Determine how many lines contain the string "scene", then reply with that figure only.

● **INFORMATION SHOWN**
-- Start --
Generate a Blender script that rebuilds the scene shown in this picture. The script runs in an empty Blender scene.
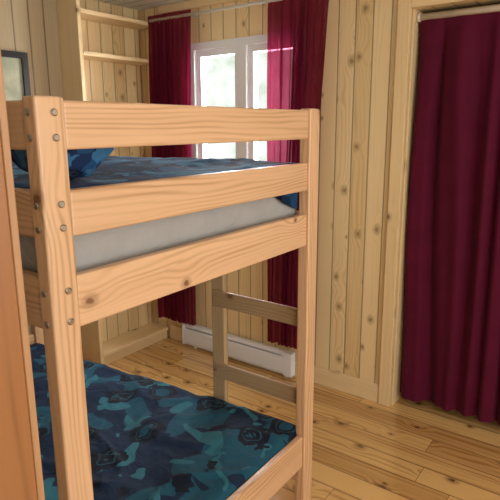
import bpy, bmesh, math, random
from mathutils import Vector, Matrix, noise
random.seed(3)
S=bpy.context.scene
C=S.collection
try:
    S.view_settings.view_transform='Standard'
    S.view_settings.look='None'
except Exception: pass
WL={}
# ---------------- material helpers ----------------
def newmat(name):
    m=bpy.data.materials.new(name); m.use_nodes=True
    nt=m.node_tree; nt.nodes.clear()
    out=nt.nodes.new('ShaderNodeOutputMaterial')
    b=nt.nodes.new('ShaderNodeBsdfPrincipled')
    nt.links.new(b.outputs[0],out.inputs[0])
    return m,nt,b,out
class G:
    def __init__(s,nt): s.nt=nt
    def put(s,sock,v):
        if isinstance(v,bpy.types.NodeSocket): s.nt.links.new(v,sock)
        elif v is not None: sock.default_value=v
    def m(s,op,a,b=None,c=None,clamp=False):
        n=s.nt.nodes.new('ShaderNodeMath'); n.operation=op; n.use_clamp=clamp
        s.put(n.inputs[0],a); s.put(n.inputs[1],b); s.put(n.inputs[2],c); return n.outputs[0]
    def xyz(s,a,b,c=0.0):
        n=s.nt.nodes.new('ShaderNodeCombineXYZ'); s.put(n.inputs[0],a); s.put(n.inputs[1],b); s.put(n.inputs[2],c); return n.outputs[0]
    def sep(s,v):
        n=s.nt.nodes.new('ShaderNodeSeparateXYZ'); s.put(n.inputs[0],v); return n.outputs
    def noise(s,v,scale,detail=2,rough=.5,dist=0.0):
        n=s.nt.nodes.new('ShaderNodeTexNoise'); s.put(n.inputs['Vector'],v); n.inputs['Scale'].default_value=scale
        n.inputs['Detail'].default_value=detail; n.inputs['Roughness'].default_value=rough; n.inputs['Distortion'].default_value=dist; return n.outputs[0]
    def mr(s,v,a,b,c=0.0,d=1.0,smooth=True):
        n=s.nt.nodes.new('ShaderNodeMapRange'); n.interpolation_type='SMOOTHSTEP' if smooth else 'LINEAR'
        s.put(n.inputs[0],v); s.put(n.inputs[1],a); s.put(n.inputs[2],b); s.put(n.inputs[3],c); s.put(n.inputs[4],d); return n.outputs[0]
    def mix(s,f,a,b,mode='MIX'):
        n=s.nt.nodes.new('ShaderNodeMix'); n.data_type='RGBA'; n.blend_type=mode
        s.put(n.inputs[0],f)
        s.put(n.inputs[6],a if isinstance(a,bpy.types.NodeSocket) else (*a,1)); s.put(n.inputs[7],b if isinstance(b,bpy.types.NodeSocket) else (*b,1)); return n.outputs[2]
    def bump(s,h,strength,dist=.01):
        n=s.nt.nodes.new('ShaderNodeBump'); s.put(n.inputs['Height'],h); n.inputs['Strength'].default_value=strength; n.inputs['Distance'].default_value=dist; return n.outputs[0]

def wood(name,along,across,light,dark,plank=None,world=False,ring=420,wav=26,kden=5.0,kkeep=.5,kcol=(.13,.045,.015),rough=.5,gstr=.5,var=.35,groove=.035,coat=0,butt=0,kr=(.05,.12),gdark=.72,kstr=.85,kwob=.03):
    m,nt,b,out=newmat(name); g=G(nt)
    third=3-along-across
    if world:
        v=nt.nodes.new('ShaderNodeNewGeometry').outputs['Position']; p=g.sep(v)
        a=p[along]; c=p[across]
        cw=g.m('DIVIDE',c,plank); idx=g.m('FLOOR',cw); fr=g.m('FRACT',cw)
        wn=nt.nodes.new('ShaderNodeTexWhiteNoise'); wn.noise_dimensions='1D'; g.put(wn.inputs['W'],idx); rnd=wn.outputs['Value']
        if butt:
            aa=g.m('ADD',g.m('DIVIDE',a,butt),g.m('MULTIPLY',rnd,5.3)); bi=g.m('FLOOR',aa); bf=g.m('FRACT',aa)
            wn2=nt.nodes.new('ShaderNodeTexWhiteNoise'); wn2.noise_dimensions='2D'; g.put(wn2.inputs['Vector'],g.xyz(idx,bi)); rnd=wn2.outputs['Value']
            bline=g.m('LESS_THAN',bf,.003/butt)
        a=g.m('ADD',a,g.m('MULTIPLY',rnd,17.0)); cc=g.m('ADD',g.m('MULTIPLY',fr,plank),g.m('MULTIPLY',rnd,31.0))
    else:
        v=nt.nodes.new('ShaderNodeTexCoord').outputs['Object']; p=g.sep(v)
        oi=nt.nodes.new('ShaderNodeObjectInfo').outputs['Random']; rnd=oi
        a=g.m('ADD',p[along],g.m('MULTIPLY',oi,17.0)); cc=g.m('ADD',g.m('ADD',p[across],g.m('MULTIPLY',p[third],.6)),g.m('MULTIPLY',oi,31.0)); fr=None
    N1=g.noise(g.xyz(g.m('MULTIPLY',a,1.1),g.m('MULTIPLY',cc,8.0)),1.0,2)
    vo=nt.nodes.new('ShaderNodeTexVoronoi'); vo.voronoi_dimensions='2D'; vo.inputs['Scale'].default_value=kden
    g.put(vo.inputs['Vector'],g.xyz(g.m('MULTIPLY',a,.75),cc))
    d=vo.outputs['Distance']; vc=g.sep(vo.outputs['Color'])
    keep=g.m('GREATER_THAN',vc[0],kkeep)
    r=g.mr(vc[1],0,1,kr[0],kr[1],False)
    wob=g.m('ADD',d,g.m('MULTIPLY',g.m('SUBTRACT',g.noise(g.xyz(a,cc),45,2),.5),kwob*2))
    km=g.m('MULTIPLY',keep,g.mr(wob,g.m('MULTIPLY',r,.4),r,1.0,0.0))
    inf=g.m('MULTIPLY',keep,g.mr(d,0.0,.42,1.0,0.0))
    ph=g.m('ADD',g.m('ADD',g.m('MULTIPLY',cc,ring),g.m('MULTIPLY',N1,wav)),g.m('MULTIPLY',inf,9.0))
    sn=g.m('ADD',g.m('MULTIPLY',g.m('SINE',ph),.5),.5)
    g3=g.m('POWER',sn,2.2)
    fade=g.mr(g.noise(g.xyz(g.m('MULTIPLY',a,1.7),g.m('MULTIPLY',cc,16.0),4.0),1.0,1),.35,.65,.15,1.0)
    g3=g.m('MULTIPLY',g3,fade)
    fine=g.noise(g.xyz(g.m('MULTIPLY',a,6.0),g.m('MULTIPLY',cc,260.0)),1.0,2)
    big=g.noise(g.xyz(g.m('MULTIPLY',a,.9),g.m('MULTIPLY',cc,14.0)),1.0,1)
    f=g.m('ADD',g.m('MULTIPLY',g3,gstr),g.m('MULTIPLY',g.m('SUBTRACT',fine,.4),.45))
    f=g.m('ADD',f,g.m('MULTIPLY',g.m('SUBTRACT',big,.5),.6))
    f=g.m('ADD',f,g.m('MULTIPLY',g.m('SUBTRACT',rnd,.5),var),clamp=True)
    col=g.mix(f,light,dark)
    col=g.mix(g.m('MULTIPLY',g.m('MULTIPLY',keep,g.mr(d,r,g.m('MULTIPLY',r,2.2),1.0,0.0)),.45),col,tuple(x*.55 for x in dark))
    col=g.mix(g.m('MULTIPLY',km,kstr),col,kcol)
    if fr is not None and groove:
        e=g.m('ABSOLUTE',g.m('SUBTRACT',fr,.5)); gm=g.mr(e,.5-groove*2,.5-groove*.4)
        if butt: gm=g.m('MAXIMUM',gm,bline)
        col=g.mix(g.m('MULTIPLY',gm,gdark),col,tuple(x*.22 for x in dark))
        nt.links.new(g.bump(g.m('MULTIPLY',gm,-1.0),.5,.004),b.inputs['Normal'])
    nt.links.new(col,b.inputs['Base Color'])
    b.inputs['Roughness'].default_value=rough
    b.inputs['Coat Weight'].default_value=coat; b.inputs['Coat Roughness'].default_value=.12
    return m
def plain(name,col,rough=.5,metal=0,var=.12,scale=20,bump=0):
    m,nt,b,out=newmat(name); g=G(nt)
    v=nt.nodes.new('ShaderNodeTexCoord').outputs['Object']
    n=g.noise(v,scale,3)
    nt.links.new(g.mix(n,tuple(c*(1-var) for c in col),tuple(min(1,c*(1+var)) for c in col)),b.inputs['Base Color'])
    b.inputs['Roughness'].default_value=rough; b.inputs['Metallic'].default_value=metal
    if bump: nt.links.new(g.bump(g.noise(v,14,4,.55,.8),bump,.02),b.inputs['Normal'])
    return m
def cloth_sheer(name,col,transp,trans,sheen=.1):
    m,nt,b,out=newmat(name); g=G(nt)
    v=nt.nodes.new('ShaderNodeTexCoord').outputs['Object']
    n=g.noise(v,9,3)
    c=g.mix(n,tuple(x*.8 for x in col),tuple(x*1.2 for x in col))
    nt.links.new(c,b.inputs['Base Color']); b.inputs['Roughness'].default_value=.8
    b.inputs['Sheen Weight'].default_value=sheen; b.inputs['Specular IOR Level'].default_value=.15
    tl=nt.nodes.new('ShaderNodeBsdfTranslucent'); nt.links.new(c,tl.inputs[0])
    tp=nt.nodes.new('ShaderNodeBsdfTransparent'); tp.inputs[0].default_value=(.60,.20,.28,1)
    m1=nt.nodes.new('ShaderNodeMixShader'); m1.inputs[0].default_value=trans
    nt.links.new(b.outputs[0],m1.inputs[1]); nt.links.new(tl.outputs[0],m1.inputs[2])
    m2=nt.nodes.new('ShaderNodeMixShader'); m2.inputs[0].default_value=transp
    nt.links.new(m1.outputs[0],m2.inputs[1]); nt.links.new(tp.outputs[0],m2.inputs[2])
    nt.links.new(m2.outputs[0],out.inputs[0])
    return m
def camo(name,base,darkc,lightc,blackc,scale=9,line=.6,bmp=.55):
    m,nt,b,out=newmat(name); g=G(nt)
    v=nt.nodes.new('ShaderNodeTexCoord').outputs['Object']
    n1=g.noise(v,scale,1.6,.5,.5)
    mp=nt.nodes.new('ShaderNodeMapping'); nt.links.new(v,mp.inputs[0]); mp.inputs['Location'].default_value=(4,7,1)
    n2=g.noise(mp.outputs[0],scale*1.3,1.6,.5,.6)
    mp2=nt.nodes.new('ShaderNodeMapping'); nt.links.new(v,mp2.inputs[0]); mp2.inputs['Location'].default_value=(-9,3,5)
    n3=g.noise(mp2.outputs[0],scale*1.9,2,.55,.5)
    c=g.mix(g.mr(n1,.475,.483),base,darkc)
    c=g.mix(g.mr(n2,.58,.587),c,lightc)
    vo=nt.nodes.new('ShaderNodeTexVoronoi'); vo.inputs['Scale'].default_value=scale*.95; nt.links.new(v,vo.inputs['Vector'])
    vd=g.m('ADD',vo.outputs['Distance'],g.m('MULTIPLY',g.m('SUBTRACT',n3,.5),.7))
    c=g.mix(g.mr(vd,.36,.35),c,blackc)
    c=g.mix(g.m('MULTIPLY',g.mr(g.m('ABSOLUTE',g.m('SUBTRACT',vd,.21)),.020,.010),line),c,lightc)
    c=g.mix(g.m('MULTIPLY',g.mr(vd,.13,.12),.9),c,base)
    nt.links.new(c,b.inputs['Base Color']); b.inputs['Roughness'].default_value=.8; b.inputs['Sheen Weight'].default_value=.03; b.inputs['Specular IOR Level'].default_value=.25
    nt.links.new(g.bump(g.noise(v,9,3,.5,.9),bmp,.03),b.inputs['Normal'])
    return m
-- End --
● **EXERCISE SOLUTION**
2